An excerpt from the Court's opinion in Heath is relevant:

In the instant case there is no question that the University, a state college, is subject to § 525. It is apparent from the legislative history quoted above that § 525 extends to action by quasi governmental units. Consequently, the only issue to be resolved is whether the University's action in withholding Heath's transcript is inconsistent with the Bankruptcy Code.
Obviously, Health's transcript, as such, has no intended value to the University. Thus, the Court finds that the University is withholding Heath's transcript for the sole purpose of compelling Heath to pay a prepetition debt, which debt may ultimately be discharged in Health's Chapter 13 proceeding. By holding Heath's transcript hostage, the University seeks to circumvent Heath's composition plan, which includes the debt owed to the University and has been confirmed by this Court.

In the Matter of Heath, 3 B.R. at 353. The University of Georgia is similarly attempting to collect a prepetition debt, and this action is barred under §§ 362(a) and 525 for the reasons elaborated in Heath.
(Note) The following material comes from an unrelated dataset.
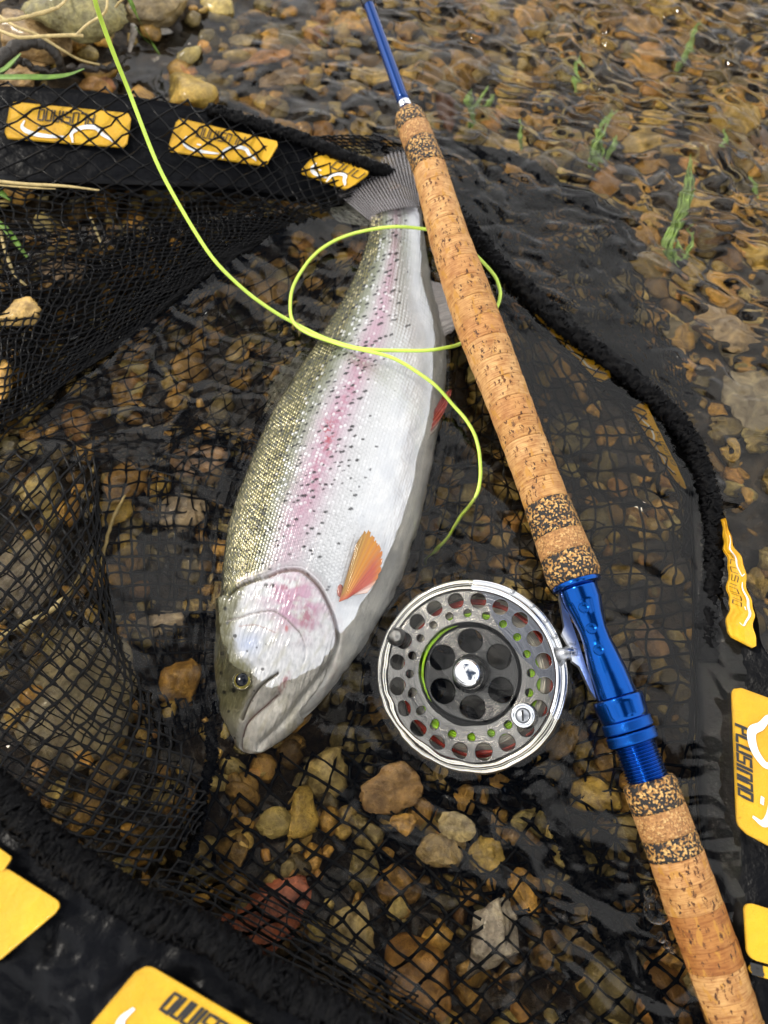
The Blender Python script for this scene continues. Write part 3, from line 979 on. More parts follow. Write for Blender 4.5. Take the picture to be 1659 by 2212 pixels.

The University of Georgia argues that the automatic stay has not been violated because the student loan would be nondischargeable in the event that the Debtor fails to complete her payments under the Chapter 13 plan and receives a hardship discharge under § 1328(b), or her Chapter 13 case is converted to a case under Chapter 7 or dismissed. The Court finds this argument unconvincing given the importance of the Debtor's transcripts to her endeavor to find gainful employment or to continue her education. Accordingly, the Court declines to permit the University of Georgia to retain the Debtor's transcripts until a discharge under § 1328(a) has been obtained.

CONCLUSION

On the basis of the foregoing, the University of Georgia shall be and is hereby ORDERED to release the Debtor's transcripts immediately upon the payment of the appropriate handling charge.